What is a Conforming Loan?

One of the most common questions I get from home-buyers is, “What is a conforming loan?” The answer is deceptively simple.

A conforming loan is a loan that conforms to Fannie Mae and Freddie Mac guidelines.

The answer, hopefully, leads to a number of additional questions and so I wanted to explain briefly what a conforming loan is and what makes a loan conforming.

A Brief History
In 1970, the Federal National Mortgage Association (FNMA, nicknamed Fannie Mae), was authorized by the United States government to purchase residential mortgage loans. Fannie Mae worked with the Federal Home Loan Mortgage Corporation (FHLMC, or Freddie Mac) to develop consistent criteria, guidelines and documents, to package home loans that would be known as a conforming loan.

If you want further information about what exactly Fannie Mae and Freddie Mac do with these conforming loans once they buy them and why they buy them please contact me via my website, www.americasells.com. I will be thrilled to talk your head off about Fannie, Freddie, MBS, and how every real estate transaction done since 1970 depends on the conforming loan.

Onward and forward.

The Definition, per Wikipedia
In the United States, a conforming loan is a mortgage loan that conforms to GSE (Fannie Mae and Freddie Mac) guideline. The most well-known guidelines is the size of the loan, which as of 2013 was limited to $417,000 for single family homes in the continental US.  Other guidelines include borrower's loan-to-value ratio (i.e. the size of down payment), debt-to-income ratio, credit score and history, documentation requirements and so on.

In general, any loan which does not meet guidelines is a non-conforming loan. A loan which does not meet guidelines specifically because the loan amount exceeds the guideline limits is known as a jumbo loan.


Now I really want to spin out of control and write a book about guidelines and debt to income ratios and uniform applications but I will not, yet. Again I will be thrilled to explain any of these things in depth to anyone that has questions but so I do not have “TMW”—too many words—I will just throw out the numbers.

As of today and through the Spring of 2014 conforming loan amounts are $417,000.00 except in high cost areas, like the Bay Area, where the conforming loan limit is up to $625,000.00.  This is important to remember because a conforming loan has a lower interest rate than a non-conforming loan, which translates into more bang for the buck.

Also the conforming loan limits are fluid. The limits can go up or down depending on what the FHFA decides to do with them. Whenever the conforming loan limits change it is a big deal and luckily the limits are staying the same for a little while longer than they used to.

FHFA Announces Delay in Conforming Loan Limit Reductions until Spring 2014
Edward DeMarco, acting Director of the Federal Housing Finance Agency, announced recently that officials will delay the announcement of reductions in conforming loan limits for mortgages sold to Fannie Mae and Freddie Mac until the spring.

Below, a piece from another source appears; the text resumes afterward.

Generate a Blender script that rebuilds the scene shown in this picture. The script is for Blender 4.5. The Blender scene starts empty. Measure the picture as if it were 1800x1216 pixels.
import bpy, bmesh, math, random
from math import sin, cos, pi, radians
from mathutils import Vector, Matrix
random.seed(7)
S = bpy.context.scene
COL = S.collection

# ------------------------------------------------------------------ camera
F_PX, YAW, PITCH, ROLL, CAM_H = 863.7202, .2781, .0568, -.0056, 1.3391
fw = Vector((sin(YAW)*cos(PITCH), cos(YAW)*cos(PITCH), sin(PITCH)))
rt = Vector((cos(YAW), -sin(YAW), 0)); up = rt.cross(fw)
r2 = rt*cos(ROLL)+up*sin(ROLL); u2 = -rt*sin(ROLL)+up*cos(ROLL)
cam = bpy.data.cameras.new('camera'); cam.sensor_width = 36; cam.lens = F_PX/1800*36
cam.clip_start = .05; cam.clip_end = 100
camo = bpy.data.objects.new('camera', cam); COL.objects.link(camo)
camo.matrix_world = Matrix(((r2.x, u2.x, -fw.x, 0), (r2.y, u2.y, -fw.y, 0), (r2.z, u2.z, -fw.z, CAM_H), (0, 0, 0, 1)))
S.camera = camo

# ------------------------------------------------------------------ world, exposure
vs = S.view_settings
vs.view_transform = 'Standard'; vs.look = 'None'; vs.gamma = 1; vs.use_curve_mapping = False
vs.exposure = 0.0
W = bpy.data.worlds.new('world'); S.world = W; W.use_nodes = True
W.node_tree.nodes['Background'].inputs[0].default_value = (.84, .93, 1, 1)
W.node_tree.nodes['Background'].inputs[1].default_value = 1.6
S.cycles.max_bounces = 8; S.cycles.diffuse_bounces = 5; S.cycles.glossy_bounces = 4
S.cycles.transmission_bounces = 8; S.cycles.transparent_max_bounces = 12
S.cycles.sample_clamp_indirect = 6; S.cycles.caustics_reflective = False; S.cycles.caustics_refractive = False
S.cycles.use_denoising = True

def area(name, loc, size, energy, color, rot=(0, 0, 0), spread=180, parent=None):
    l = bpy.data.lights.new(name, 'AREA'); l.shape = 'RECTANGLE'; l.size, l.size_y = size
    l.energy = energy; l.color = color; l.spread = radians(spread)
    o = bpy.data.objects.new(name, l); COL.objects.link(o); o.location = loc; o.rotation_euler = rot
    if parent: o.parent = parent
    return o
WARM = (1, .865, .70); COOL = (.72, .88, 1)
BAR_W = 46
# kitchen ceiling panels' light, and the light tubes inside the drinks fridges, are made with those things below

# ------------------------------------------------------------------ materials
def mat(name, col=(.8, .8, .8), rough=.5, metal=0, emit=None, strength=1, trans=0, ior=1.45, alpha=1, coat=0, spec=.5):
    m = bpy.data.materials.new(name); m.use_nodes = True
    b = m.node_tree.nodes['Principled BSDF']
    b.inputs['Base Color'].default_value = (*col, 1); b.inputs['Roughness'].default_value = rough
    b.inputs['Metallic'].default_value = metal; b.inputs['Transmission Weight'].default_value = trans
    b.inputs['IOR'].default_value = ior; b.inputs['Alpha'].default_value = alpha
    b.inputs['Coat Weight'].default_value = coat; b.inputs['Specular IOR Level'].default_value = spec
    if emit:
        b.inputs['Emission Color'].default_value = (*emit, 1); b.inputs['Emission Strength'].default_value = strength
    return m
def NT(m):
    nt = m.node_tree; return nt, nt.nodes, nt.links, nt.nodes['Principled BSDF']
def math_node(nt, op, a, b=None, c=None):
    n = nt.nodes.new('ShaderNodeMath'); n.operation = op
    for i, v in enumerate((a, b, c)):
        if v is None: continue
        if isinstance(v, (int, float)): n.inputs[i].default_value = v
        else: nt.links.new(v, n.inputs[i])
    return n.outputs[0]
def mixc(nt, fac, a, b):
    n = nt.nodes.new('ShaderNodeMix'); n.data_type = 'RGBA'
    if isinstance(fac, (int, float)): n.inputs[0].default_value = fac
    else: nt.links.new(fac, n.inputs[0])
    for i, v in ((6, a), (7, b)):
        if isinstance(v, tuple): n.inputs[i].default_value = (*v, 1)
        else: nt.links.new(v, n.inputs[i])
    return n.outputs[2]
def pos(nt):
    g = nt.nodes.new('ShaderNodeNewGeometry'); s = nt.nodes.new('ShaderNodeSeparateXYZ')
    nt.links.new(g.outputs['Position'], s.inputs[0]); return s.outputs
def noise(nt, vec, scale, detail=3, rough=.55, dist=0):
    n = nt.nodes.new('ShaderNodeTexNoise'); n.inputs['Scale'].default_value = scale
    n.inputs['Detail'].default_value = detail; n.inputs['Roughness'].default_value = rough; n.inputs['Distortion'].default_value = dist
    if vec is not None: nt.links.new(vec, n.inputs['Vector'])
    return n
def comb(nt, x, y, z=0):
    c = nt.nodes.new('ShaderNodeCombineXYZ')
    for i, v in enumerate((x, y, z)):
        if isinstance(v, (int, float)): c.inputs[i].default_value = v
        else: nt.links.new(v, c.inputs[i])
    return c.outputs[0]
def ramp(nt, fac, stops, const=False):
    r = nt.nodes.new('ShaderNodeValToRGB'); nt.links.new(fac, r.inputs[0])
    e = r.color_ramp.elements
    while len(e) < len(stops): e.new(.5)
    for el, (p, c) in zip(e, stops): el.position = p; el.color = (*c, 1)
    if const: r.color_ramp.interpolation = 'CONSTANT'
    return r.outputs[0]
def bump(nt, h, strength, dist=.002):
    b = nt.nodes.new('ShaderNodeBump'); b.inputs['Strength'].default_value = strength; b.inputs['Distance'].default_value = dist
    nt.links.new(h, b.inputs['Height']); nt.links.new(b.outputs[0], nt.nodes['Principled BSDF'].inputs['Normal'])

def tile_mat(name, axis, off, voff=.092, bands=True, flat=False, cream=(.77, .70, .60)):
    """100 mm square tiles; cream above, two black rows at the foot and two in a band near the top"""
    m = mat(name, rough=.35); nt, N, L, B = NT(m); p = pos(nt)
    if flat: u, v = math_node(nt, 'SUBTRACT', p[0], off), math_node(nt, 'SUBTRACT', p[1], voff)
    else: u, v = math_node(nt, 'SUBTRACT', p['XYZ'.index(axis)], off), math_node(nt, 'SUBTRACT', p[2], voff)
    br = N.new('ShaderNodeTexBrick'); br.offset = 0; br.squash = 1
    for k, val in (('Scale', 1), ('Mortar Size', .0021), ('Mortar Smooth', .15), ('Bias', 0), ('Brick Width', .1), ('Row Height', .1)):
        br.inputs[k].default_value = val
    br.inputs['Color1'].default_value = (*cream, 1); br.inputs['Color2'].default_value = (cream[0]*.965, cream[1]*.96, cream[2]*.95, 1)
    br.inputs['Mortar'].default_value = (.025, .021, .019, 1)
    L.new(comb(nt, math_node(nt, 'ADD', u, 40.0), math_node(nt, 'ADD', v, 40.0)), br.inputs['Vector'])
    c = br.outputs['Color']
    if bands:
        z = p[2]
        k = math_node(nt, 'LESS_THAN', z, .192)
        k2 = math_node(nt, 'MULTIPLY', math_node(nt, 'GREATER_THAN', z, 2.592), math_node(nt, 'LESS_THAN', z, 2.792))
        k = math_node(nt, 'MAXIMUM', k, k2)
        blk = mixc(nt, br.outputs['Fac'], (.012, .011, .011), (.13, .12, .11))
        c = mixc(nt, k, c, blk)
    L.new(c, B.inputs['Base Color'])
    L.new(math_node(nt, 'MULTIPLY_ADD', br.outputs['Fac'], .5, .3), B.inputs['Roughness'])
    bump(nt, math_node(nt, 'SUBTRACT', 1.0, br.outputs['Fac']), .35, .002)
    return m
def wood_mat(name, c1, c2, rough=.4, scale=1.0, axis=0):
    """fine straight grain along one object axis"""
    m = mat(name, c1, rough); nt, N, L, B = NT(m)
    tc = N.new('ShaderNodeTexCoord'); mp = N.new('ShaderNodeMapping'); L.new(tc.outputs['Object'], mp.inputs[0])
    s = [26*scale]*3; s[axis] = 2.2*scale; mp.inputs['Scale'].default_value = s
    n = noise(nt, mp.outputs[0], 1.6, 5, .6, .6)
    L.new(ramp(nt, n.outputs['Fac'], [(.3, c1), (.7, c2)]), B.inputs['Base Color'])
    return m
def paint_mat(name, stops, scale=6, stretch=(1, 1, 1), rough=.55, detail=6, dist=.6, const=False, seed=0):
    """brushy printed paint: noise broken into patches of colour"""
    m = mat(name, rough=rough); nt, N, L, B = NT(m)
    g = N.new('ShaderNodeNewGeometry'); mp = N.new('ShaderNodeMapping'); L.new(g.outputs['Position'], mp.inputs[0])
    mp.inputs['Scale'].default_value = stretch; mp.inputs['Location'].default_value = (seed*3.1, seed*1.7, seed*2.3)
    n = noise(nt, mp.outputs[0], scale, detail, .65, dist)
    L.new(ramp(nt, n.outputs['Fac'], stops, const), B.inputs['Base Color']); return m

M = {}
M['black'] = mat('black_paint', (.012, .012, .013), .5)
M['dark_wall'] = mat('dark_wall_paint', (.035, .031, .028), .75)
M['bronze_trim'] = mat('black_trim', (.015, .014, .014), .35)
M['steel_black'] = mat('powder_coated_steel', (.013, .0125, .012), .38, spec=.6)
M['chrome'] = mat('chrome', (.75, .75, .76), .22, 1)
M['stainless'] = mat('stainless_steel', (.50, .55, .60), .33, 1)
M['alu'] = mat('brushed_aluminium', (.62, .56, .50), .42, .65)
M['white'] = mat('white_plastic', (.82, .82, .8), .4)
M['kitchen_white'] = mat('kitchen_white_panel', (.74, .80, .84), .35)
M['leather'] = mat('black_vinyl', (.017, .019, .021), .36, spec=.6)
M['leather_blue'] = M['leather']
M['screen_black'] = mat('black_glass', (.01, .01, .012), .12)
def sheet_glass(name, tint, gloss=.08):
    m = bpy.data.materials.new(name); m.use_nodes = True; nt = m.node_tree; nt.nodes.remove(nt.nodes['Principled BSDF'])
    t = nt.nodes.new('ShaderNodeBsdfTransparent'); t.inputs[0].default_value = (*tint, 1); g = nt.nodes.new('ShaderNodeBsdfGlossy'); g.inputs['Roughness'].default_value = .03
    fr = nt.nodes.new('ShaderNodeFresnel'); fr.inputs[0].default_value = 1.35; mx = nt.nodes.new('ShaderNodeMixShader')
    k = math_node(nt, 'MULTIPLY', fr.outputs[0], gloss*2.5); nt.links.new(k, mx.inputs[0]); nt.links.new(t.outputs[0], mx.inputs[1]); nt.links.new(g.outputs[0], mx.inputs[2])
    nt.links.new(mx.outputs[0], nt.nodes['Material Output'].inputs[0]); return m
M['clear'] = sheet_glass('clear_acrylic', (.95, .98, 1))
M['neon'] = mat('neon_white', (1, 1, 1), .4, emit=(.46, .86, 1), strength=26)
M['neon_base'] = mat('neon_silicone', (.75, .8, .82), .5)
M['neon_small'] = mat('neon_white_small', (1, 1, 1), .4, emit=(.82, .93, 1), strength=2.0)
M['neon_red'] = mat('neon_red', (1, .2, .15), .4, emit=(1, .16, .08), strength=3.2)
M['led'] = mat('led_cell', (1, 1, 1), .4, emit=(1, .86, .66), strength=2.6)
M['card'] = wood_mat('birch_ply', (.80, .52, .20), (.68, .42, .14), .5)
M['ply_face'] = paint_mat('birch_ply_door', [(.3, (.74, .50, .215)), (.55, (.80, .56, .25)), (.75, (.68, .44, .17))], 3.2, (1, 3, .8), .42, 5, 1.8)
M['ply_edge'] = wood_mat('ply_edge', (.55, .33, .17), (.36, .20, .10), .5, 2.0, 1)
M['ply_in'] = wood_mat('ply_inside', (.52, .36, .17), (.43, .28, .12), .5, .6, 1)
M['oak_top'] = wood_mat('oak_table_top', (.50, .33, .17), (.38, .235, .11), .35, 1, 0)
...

It will then take an additional 6 months after the announcement has been made for changes to take effect. That means status quo regarding the limits AND the rates for at least another 9 months to a year.

The FHFA, which regulates Fannie and Freddie, had previously stated its intention to reduce conforming loan limits by January 1, but received significant pushback from mortgage bankers, real estate agents and homebuilders regarding the possible impact the change might have on the housing market. Additionally, industry members noted that sweeping regulatory changes scheduled to take effect January 1 were already a burden on the operational structure of the housing finance industry and that mortgage lenders might not be able to respond to additional changes by then.

He did announce however that mortgage loan limit reductions would come from both the national base level, which currently sits at $417,000, and the temporary high-cost market limits, which currently go as high as $625,000.  When the announcement is made, he noted, lenders will have six months to prepare before the new limits would be enacted and enforced.